Setelah 8 hari berlalu, anak-anak burung ini mulai berlatih terbang. Awalnya terbang rendah. Kemudian semakin tinggi. 3 hari kemudian mereka sudah mampu terbang dan menikmati alam bebas di pohon mangga depan rumahku. Sejak saat itu, ketika matahari mulai muncul mereka segera terbang ke pohon mangga dan pulang ke kandang ketika aku pulang dari sekolah untuk minta makan. Sampai akhirnya mereka menghilang, dan tak kembali ke kandang. Alhamdulillah, bebanku hilang.
Yang kedua, ketika suatu saat, seekor anak burung turun ke garasi dan hinggap di atas kap mobilku, lagi-lagi burung emprit. Dia seorang diri. Mencicit-cicit sambil mengepak-ngepakkan sayapnya tanda lapar. Aku paham.

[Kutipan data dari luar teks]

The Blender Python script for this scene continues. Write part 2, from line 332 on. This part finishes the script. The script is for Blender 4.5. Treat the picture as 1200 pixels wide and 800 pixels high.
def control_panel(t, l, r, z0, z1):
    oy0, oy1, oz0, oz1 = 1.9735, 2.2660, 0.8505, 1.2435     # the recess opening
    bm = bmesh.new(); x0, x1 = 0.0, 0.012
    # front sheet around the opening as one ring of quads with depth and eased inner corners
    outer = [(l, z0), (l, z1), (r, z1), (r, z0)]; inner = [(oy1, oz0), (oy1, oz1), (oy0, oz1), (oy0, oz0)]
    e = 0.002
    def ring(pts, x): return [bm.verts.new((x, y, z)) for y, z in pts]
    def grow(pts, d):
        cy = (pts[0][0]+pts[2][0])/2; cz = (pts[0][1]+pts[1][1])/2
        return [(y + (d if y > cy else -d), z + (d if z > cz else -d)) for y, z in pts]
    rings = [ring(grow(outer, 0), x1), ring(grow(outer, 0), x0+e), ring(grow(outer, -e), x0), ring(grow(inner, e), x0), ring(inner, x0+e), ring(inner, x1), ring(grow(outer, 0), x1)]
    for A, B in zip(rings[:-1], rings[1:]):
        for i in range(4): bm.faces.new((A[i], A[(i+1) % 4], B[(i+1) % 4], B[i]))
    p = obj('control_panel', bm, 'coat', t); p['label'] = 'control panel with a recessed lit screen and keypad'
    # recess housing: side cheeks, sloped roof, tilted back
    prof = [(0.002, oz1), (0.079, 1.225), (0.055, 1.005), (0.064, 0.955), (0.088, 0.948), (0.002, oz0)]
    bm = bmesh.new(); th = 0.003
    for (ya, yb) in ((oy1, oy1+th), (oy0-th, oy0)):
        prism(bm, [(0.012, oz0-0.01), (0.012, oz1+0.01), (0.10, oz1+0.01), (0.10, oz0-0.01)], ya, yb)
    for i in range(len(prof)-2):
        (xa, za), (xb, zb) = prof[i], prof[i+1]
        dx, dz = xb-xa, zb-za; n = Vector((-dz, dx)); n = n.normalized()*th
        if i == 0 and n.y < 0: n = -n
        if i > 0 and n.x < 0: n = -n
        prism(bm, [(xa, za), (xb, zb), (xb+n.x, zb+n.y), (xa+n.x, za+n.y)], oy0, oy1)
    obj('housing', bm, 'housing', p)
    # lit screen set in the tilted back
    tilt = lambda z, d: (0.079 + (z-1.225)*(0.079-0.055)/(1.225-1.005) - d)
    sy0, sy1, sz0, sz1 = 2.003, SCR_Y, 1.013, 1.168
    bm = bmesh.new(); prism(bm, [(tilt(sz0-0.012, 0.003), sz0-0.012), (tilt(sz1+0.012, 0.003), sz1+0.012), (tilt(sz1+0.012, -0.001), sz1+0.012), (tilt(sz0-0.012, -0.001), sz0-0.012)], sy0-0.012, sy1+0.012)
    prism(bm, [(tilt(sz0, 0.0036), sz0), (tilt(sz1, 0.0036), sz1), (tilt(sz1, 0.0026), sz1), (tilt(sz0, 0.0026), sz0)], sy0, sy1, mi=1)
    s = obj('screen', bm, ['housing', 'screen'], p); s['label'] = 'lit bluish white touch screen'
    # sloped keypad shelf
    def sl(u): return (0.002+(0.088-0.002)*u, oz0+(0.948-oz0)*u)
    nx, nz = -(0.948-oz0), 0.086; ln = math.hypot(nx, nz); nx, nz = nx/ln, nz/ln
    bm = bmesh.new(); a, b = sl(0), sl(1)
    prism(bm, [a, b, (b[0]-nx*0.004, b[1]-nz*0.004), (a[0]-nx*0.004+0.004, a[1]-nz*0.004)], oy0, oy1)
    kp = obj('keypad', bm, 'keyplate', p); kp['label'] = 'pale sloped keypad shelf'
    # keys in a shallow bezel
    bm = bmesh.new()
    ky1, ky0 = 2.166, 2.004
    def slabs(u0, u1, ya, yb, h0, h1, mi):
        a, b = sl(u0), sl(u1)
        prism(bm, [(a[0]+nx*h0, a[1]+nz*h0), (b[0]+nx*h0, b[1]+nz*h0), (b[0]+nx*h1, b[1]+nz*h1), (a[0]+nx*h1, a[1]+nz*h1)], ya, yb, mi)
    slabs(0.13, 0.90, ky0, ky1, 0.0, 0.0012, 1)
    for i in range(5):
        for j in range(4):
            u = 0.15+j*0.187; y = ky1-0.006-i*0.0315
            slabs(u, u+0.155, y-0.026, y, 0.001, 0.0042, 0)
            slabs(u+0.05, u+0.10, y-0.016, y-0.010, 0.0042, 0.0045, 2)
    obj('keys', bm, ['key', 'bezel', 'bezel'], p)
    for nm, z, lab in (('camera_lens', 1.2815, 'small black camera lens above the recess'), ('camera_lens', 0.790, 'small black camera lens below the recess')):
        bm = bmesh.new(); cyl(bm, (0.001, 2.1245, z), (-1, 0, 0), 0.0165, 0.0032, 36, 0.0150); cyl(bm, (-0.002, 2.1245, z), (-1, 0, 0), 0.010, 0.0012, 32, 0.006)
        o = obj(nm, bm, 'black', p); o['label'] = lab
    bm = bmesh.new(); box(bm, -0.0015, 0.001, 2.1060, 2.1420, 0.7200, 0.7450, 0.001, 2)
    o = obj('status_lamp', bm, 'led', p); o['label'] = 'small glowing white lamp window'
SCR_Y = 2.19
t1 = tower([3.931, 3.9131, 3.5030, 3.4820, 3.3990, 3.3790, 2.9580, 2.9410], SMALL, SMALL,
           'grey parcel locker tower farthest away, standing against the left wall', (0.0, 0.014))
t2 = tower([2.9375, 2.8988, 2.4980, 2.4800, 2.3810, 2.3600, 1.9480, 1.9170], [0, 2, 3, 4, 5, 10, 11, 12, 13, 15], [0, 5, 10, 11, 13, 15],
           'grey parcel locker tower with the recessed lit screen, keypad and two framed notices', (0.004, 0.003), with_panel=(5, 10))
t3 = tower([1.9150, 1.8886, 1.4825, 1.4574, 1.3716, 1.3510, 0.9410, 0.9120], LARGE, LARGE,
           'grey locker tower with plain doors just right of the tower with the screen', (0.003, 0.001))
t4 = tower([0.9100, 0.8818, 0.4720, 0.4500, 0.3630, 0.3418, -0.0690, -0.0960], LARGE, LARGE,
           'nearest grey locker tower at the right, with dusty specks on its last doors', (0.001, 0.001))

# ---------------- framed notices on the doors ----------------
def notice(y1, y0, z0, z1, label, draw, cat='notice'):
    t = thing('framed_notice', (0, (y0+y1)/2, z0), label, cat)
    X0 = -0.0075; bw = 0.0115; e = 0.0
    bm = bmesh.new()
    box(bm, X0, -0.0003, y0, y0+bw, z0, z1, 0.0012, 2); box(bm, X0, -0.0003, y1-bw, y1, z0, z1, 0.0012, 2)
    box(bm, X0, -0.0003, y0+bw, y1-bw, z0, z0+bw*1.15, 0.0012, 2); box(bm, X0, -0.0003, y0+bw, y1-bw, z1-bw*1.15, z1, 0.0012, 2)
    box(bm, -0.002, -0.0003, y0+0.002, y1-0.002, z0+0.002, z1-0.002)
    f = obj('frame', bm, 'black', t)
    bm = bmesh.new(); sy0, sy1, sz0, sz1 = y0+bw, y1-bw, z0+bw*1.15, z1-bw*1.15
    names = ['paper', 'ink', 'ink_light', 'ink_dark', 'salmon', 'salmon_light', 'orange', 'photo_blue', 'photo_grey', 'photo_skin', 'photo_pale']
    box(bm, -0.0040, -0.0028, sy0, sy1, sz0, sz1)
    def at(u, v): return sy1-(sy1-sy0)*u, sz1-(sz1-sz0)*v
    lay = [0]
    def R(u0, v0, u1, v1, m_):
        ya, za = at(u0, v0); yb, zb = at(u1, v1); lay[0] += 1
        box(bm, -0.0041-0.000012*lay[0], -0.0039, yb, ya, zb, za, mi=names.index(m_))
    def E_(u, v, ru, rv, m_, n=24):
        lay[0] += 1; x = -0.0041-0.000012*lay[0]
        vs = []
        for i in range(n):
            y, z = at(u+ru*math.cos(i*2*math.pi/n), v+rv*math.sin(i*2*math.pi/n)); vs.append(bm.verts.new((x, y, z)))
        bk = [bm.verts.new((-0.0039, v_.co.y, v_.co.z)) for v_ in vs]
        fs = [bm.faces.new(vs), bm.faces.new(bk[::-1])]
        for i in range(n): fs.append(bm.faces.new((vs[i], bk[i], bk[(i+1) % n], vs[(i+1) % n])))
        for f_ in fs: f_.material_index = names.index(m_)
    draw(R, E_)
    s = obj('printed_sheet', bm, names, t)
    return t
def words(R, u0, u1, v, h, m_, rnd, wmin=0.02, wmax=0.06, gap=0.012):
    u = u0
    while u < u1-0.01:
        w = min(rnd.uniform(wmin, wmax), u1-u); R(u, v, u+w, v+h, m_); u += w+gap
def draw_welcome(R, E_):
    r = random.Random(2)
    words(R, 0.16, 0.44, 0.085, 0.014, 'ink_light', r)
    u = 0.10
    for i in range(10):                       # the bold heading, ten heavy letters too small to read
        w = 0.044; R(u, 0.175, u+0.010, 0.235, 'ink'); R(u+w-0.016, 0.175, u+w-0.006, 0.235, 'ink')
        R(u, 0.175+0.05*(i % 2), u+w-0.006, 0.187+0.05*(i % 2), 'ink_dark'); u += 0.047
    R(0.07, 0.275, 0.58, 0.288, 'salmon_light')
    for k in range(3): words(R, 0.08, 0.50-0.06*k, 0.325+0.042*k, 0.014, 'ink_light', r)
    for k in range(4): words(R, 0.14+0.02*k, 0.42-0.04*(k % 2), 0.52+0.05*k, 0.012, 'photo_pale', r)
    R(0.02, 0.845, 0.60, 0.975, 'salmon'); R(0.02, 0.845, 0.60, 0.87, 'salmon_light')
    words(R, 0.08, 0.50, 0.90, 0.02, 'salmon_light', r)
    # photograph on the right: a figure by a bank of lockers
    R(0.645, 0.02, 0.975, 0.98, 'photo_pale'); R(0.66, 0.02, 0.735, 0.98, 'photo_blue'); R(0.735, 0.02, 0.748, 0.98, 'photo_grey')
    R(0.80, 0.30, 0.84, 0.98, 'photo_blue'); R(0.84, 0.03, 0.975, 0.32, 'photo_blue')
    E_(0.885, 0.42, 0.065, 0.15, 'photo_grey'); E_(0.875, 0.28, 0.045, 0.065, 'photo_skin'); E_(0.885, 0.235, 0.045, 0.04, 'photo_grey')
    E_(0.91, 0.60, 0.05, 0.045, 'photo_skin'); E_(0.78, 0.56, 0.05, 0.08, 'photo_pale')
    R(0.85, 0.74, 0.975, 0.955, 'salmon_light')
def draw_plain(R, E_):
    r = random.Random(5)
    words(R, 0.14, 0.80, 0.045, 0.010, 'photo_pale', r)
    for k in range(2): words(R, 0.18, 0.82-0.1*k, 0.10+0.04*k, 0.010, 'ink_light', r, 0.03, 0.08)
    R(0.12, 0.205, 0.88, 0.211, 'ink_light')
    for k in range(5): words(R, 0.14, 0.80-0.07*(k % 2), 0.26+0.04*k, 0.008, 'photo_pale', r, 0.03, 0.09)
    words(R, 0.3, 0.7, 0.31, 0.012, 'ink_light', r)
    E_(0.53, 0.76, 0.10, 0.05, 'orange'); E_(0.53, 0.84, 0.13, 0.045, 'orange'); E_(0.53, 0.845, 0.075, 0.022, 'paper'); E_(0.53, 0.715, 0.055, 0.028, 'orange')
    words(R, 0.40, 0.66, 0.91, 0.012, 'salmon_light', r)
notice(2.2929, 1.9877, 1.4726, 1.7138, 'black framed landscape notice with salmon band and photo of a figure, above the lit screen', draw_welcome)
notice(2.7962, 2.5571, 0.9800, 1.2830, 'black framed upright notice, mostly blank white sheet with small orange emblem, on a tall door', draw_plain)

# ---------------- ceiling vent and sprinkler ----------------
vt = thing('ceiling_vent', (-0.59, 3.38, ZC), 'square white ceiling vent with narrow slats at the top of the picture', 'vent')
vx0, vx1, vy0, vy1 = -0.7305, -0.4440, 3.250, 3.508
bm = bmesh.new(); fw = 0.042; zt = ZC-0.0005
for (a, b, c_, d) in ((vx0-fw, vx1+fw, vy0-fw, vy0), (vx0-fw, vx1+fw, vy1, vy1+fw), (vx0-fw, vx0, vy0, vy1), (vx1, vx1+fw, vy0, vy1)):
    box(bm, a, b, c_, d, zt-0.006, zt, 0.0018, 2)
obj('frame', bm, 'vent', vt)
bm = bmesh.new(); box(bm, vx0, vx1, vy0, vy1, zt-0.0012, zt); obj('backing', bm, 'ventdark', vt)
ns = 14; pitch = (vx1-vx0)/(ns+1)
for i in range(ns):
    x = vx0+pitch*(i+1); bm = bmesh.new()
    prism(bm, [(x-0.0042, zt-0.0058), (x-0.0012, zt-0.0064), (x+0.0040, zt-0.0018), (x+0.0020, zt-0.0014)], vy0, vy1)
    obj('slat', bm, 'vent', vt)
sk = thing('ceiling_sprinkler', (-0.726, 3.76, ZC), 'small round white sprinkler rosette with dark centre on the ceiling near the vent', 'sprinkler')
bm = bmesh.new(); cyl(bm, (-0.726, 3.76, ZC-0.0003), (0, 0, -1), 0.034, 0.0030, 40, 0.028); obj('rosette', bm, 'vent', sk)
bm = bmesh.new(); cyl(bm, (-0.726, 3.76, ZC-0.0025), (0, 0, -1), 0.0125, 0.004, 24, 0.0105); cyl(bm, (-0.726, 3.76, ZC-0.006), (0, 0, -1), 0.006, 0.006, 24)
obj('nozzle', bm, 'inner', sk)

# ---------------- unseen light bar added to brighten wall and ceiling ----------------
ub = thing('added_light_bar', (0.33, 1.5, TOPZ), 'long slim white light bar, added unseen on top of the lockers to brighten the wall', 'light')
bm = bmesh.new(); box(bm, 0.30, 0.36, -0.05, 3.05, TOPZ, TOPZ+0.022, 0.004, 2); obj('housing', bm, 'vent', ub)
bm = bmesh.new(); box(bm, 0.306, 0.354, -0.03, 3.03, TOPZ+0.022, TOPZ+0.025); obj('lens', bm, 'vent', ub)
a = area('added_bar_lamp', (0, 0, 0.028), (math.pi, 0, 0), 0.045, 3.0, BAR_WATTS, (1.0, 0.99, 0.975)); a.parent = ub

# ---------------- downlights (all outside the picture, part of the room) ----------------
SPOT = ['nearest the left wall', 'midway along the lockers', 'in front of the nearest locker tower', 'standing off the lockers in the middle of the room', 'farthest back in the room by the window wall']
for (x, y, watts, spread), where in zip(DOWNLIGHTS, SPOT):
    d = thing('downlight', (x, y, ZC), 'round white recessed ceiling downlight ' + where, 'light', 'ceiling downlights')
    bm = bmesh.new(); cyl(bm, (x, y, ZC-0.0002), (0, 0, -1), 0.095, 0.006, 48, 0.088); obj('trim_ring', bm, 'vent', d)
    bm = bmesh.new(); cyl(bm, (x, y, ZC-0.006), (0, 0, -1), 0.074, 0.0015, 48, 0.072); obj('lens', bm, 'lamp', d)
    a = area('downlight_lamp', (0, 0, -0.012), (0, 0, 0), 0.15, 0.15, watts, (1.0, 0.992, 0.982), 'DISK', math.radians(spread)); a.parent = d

Lagi-lagi kusiapkan adonan beras dan kusuapi sampai kenyang. Ketika dia kuterbangkan, dia kembali lagi. Kubiarkan dia hinggap di atas jendela depan. Ketika malam tiba, dia masih di sana. Akhirnya kubuatkan sangkar dari baskom yang sudah pecah dan kulapisi dengan kain. Pekerjaanku terulang kembali. Aku harus merawat burung kecil tersebut untuk bebeapa hari. Kisah akhirnya sama dengan peristiwa yang pertama. Burung kecil itu terbang menghilang tanpa pamit.
Pertanda apakah ini?
Apakah ini sebuah ujian atau latihan dari Tuhan supaya aku bisa merawat dan memelihara burung dengan baik. Mungkinkah Tuhan akan menjadikanku seorang pemelihara burung? pelestari burung? atau mungkin menjadi pedagang burung?
Entahlah. Yang pasti, aku sekarang sudah bisa memberi makan, mengetahui tingkah laku dan karakter burung dengan baik dan membuat mereka merasa nyaman di dekatku.